Q: And if these other things that I've been
describing, a second - another plainclothes
officer chasing [Brown], and actually grabbing
him as he went to the top of the fence, you
would have seen that if it had happened; is
that your testimony?
A: I think I would have seen that.
-39-
Trial Tr. II at 235-36.
With all due respect to my various colleagues on both the
district and appellate courts, who studiously and repeatedly have
had to read through the evidence in this case, they need not have
gone any further than the above to have reached the conclusion
which is self evident: there was ample, credible, corroborating
evidence with which to sustain Conley's flagrant perjury and
obstruction of justice.
Although I have previously raised this concern, see
Conley V, 323 F.3d at 25 n.14 (Torruella J., dissenting), I cannot
close this dissent without commenting on the unjustified
denigration of the Government's case by reason of its reliance on
circumstantial evidence. Cf. United States v. Gamache, 156 F.3d 1,
8 (1st Cir. 1998) ("circumstantial evidence, if it meets all the
other criteria of admissibility, is just as appropriate as direct
evidence and is entitled to be given whatever weight the jury deems
it should be given); United States v. Hughes, 211 F.3d 676, 681
(1st Cir. 2000) (same). This unfortunate trend was initially
commenced by the en banc court, id. at 16, was predictably
continued by the district court, Conley VI, 332 F. Supp. 2d at 324,
and has ultimately been crowned by the majority in this opinion,
maj. op. at 15-16, whose blistering attack on Cox, Walker, and
Brown would almost lead me to conclude that Cox assaulted himself
were it not that I also have some knowledge of the evidence in this
-40-
case. Despite repeated attempts during cross-examination to
challenge Cox's ability to recall the events of the night in
question, Trial Tr. I at 102-03, 107-09, 117-25, 129, as well as
Brown's credibility, Trial Tr. II at 130, 145-54, the jury
convicted Conley of perjury and obstruction of justice. Of course,
Conley wisely chose not to cross-examine Walker in the manner that
he did Cox and Brown despite having all the ammunition that he
needed to do so. Lastly, a point that has been consistently
downplayed, if not outright overlooked, by my colleagues, Brown's
testimony placing Conley at the fence while Cox was being beaten is
anything but circumstantial evidence, a point conceded in
Petitioner's brief, Brief for Petitioner at 6 n.4, although it is
allegedly discounted because of Conley's acquittal on Count 2.12
What is apparently neglected by this contention is that Conley's
presence at the fence is also relevant to placing in context his
perjured testimony to the effect that there was no one other than
himself at the fence.
12
I cannot agree with the majority's assertion that Conley's
acquittal on Count 2 (i.e., for testifying that he did not observe
anyone beating Cox), ostensibly means that the jury rejected
Brown's testimony altogether and that Walker was the center of the
government's case. Maj. op. at 13. It could very well mean that
the jury did not credit that part of Brown's testimony in which he
said he saw Conley watch the beating of Cox -- a part of Brown's
testimony that was neither corroborated by Cox nor Walker. The
rest of Brown's testimony, however, was corroborated by both Cox
and Walker.
-41-
The circumstantial evidence argument is a red herring
that obfuscates the fact that Brady analysis does not allow for a
retrial of the case under the guise of a § 2255 proceeding, as the
majority in effect does. See also Conley VI, 332 F. Supp. 2d at
324. This Court, in affirming Conley's conviction on direct
appeal, deemed the circumstantial evidence sufficient. Conley I,
186 F.3d at 7. Nor did we find Walker's testimony to be the
"linchpin" that Conley, and the majority, now makes it out to be.

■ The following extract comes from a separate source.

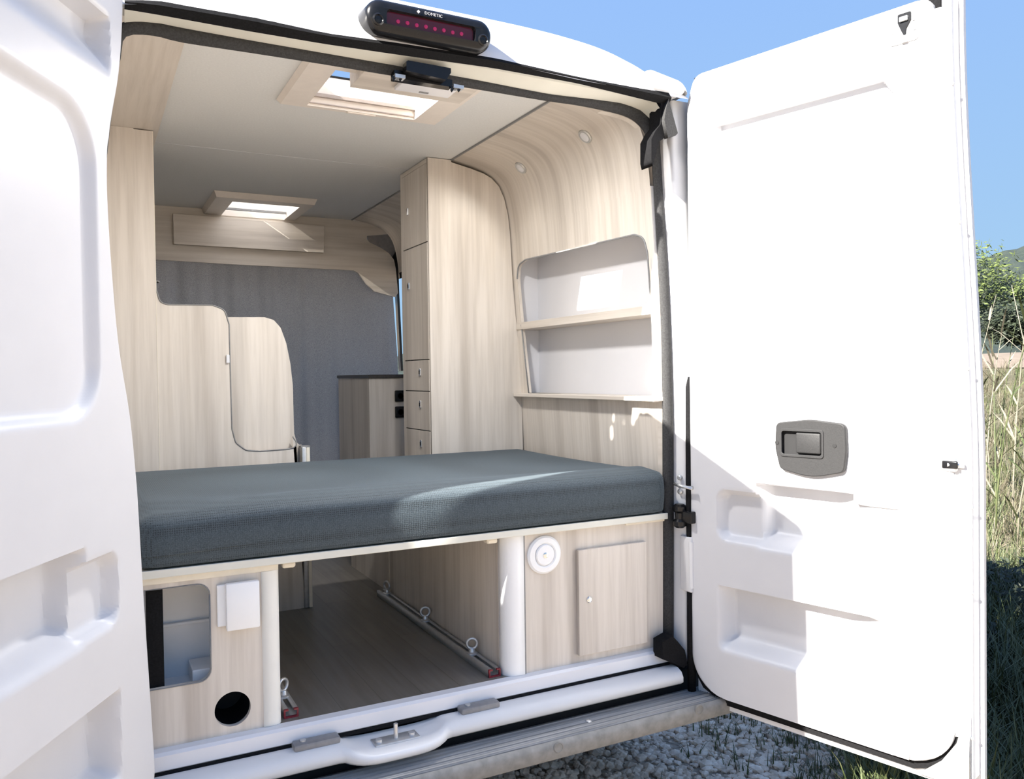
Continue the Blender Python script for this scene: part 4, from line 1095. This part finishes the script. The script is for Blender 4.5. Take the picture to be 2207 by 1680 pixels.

Maj. op. at 16. Because Cox and Brown were describing what
actually happened to them at the fence, as opposed to Walker's
eyewitness account of the events, the testimonies of Cox and Brown
were just as crucial as Walker's. More importantly, the time for
challenging the sufficiency of the evidence is long past. Kyles,
514 U.S. at 434 (determining materiality under Brady is "not a
sufficiency of evidence test").
As Judge Bownes stated in his cogent dissent, in language
familiar to those who have charged juries on a regular basis,
"[C]ircumstantial evidence is just as reliable as testimony and at
times, more reliable because it does not depend on the memory or
judgment of what a witness saw and remembered and it is not subject
to the biases and prejudices that are part of all human beings."
Conley V, 323 F.3d at 18 (Bownes, J., dissenting). I suspect that
this new "Conley rule" of circumstantial evidence will be a
bounteous field for the myriad of defendants who up to now have
-42-
been charged and successfully convicted as a matter of course on
such evidence.
For the reasons stated, I respectfully dissent.